Three generations of the Griffiths family built the simple bench. Mrs. Bullock asked her fellow club member Lynn Griffiths to oversee construction of the bench. Mrs. Griffiths turned to her son Dale, a builder, who grew up in Potomac Hills.

Dale said he and his son Jacob, 9,  built the bench in one weekend. The following weekend they poured the concrete slab, and secured the bench to it. If you look closely under the bench you'll find a 2010 U.S. penny and Jacob's initials.

"It was a fun project," Dale Griffiths said as he and his son relaxed on their project.

"I was thrilled beyond belief," Bullock said. "This is a quality job that will last for years."

This small gathering of neighbors who raised flowers and families together knitted together two threads of McLean history.

The Garden Club has donated their minutes and memorabilia to the Fairfax County Public Library.

Susan Levy, a historian from the library, gave a short history of the Adams-Nelson-Sewell Cemetery where the bench was dedicated.

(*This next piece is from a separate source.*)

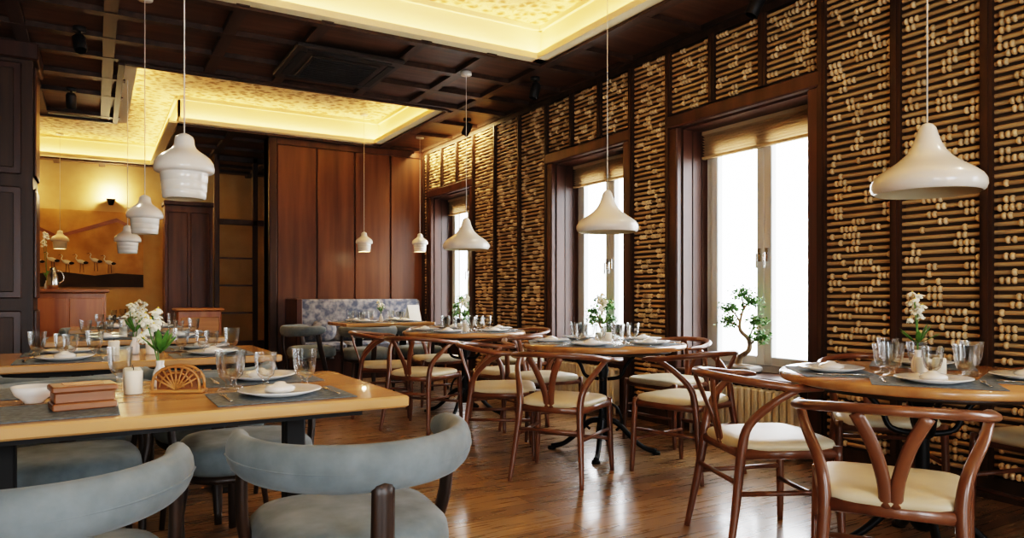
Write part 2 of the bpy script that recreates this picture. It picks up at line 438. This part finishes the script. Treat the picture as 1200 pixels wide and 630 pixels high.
# ---------------------------------------------------------------- pendants
def pend_bell(x,y,z,ztop):
    b=B()
    prof=[(.196,.0),(.206,.006),(.214,.025),(.213,.045),(.2,.068),(.17,.093),(.135,.116),(.105,.138),(.08,.162),(.062,.188),(.05,.215),(.04,.245),(.034,.268),(.022,.285),(.008,.292)]
    b.lathe(prof,M_wht,40,capb=False)
    inn=[(.196,.0),(.203,.025),(.2,.042),(.185,.064),(.15,.09),(.1,.125),(.06,.17),(.03,.2)]
    b.lathe(inn,M_lampin,40,capb=False)
    b.ell((0,0,.11),(.035,.035,.045),M_candle)
    b.tube([(0,0,.29),(0,0,ztop-z-.02)],.003,M_wht,6)
    b.lathe([(.05,ztop-z-.03),(.05,ztop-z)],M_wht,20)
    b.obj('bell_pendant_lamp',(x,y,z))
def pend_bottle(x,y,z,ztop,s=1,lit=0):
    b=B()
    prof=[(.076,0),(.083,.004),(.0855,.03),(.0845,.032),(.087,.035),(.089,.068),(.088,.07),(.090,.073),(.092,.104),(.091,.107),(.108,.109),(.115,.114),(.117,.128),(.113,.15),(.102,.168),(.084,.184),(.062,.198),(.047,.211),(.04,.226),(.038,.246),(.034,.258),(.02,.268),(.006,.274)]
    b.lathe([(r*s,q*s) for r,q in prof],M_wht,36,capb=False)
    b.lathe([(.076*s,0),(.08*s,.1*s),(.04*s,.15*s)],M_lampin,32,capb=False)
    b.tube([(0,0,.27*s),(0,0,ztop-z-.02)],.003,M_wht,6)
    b.lathe([(.05,ztop-z-.025),(.055,ztop-z)],M_wht,20)
    b.ell((0,0,.06*s),(.03*s,.03*s,.035*s),M_candle)
    b.obj('bottle_pendant_lamp',(x,y,z))
    if lit:
        L=bpy.data.lights.new('pendant_bulb','POINT'); L.energy=lit; L.color=(1,.75,.45); L.shadow_soft_size=.025
        o=bpy.data.objects.new('pendant_bulb',L); o.location=(x,y,z+.01); COL.objects.link(o)
pend_bell(2.98,1.66,1.50,HR); pend_bell(3.05,3.88,1.51,HR); pend_bell(2.92,5.78,1.49,H-.012)
pend_bottle(.32,3.22,1.475,H+.029); pend_bottle(.30,5.54,1.50,H+.03); pend_bottle(.27,7.68,1.47,HR)
pend_bottle(-.44,12.3,1.75,HR,1,2); pend_bottle(3.03,8.95,1.64,HR,.95,3); pend_bottle(3.68,8.63,1.64,H+.03,.9,3)

def spot(x,y,tx,ty,e=40):
    b=B(); b.lathe([(.045,-.03),(.045,0)],M_black,16); b.tube([(0,0,-.02),(0,0,-.09)],.01,M_black,8)
    d=Vector((tx-x,ty-y,.75-H+.15)).normalized()
    q=d.to_track_quat('-Z','Y').to_matrix().to_4x4()
    b.lathe([(.038,-.08),(.045,-.07),(.045,.05),(.03,.07)],M_black,16,M=Matrix.Translation((0,0,-.12))@q,capb=False)
    b.obj('ceiling_spotlight',(x,y,H-.01))
    L=bpy.data.lights.new('spot','SPOT'); L.energy=e; L.color=(1,.8,.55); L.spot_size=1.1; L.spot_blend=.7; L.shadow_soft_size=.04
    o=bpy.data.objects.new('spot_beam',L); o.location=Vector((x,y,H-.13))+d*.085; o.rotation_euler=d.to_track_quat('-Z','Y').to_euler(); COL.objects.link(o)
spot(-.3,5.3,.3,2.8,60); spot(-.1,6.3,.2,5.0,45); spot(.02,1.3,.4,2.5,30); spot(-.2,8.2,-.2,9.2,50)  # besides the first fixture, these spots are added to brighten tables and cabinet
spot(3.7,7.3,2.9,8.2,45); spot(3.55,5.6,2.95,5.8,25); spot(3.75,3.2,2.95,3.9,25); spot(3.75,1.0,2.95,1.7,25)  # more added spots, brightening the window-side tables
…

It's a family cemetery that traces its history back to when what is now the Potomac Hills subdivision was part of a vast planatation owned by the Adams family that settled there in 1781. It was sold in 1825 to the Nelson family who intermarried with the Sewell family. Maud Hirst was the last person buried there in 1946, Levy said.

Now both the garden club and  the cemetery disappear into the mists of McLean history. The bench stands as a silent reminder to both.